-- begin Provided data --

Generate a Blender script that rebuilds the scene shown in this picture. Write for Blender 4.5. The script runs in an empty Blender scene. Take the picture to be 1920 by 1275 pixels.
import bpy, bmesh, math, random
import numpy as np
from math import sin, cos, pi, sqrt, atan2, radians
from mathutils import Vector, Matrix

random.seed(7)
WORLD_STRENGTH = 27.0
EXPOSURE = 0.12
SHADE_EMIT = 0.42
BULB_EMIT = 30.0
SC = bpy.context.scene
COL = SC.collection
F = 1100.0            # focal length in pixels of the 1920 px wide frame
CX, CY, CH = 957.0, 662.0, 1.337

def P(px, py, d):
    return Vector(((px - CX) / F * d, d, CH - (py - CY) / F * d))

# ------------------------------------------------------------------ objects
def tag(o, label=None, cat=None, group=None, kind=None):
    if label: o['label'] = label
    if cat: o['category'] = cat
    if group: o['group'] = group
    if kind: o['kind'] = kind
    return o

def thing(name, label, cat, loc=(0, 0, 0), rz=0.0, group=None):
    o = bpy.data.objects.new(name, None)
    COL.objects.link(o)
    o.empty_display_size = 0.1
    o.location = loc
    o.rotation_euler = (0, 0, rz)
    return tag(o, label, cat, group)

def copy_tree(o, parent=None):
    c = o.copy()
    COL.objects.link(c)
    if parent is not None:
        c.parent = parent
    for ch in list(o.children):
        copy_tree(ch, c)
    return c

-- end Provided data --

Copy out the listing above, line by line and exactly, from its first line to the line holding "return Vector(((px - CX)", inclusive.

Generate a Blender script that rebuilds the scene shown in this picture. Write for Blender 4.5. The script runs in an empty Blender scene. Take the picture to be 1920 by 1275 pixels.
import bpy, bmesh, math, random
import numpy as np
from math import sin, cos, pi, sqrt, atan2, radians
from mathutils import Vector, Matrix

random.seed(7)
WORLD_STRENGTH = 27.0
EXPOSURE = 0.12
SHADE_EMIT = 0.42
BULB_EMIT = 30.0
SC = bpy.context.scene
COL = SC.collection
F = 1100.0            # focal length in pixels of the 1920 px wide frame
CX, CY, CH = 957.0, 662.0, 1.337

def P(px, py, d):
    return Vector(((px - CX) / F * d, d, CH - (py - CY) / F * d))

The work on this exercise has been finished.